In Commissioner of Taxation v. MBI Properties Pty Ltd [2014] HCA 49, the High Court noted that a transaction which involves a supplier entering into and performing an executory contract will in general involve the supplier making at least two supplies. The first being creation of contractual rights and obligations at the time of entry into the contract and secondly, a supply by means of contractual performance of the obligation.
While an entity may make a supply by observing an obligation, even if that involves no more than refraining from doing something or tolerating some act or situation, there will be no supply where something occurs by operation of law without an entity providing something or without any obligation being placed on the entity to provide something.
For example, in Shaw v. Director of Housing and State of Tasmania (No 2) [2001] TASSC 2, it was held that a judgment creditor makes no supply on extinguishment of the obligation to pay the judgment sum. In Reglon Pty Limited v. Commissioner of Taxation [2011] FCA 805, no supply was found to have been made when vesting of title in goods occurred by operation of law on satisfaction of the judgment in full.
Similarly, there is no supply within the meaning of section 9-10 of the GST Act when an entity assumes a liability that is imposed, required and effected by statute. This is so even if the assumption of the liability is set out in an agreement between the parties. The contractual clauses of an agreement merely confirm the operation of the statute. An example of such a liability is the liability for long service leave entitlements to employees. [Paragraphs 23 to 25 and 46 to 55 of Goods and Services Tax Ruling GSTR 2004/9 Goods and services tax: GST consequences of the assumption of vendor liabilities by the purchaser of an enterprise]
Turning to the facts of the arrangement:
· Separation Payments - The funds are provided to ensure financial viability. While the funds may be used towards identified future capital expenditure and/or modernisation where appropriate, the SPV is not under any obligation to do or provide something in return for receiving the payments.

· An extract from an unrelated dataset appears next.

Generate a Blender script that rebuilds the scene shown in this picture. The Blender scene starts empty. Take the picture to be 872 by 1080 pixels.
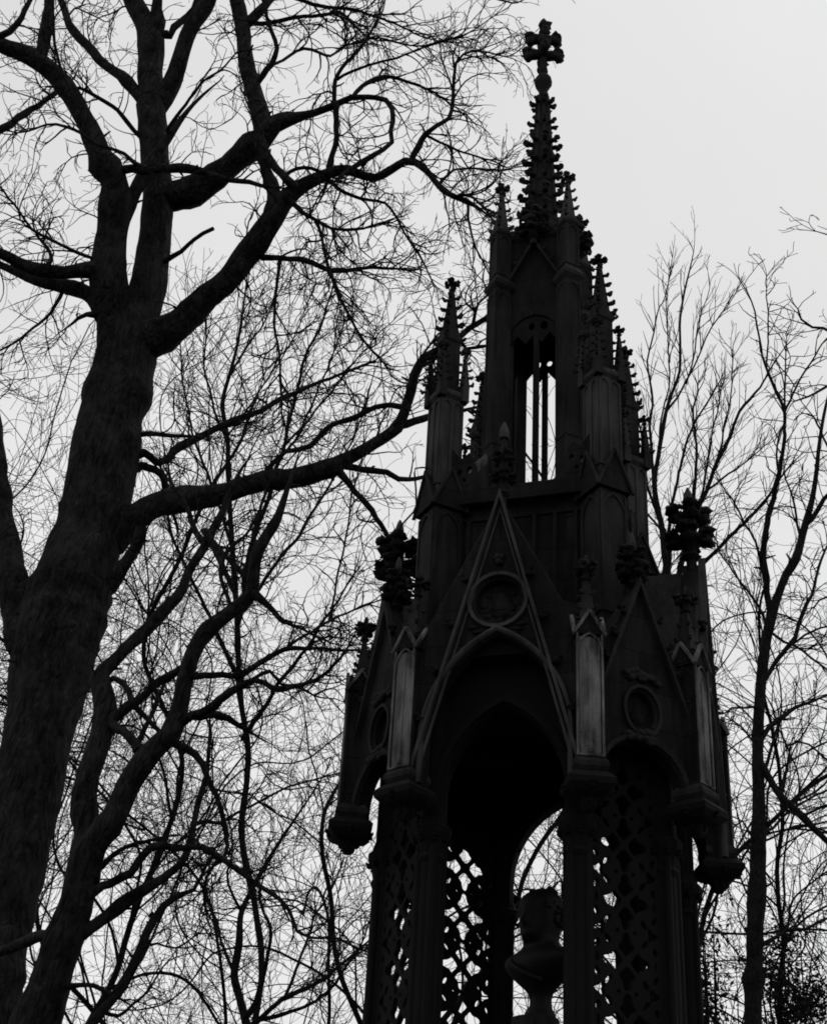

In addition, the SPV is not making a supply by assuming the liabilities for the employee entitlements.
· Transfer of assets and liabilities - the Enabling Legislation, will cause the transfer and is achieved in a similar way to that of a land acquisition by a gazettal notice.
Therefore, from the facts provided, neither GE nor the SPV are undertaking any action to effect the transfer and they are not providing anything in return for the transfer.
The SPV is not making a supply under section 9-10 of the GST Act nor making an acquisition under section 11-10 of the GST Act when the assets and liabilities are transferred.
As the SPV is not making a supply, there can be no supply for consideration as required by section 9-5 of the GST Act. As such, the SPV is not making a taxable supply when it receives the Separation Payments. It is also not making a taxable supply or creditable acquisition when the assets and liabilities are transferred to it.
As GE is not making a supply to the SPV, there can be no creditable acquisition by the SPV for the purposes of Division 11 of the GST Act when the assets and liabilities are transferred to it.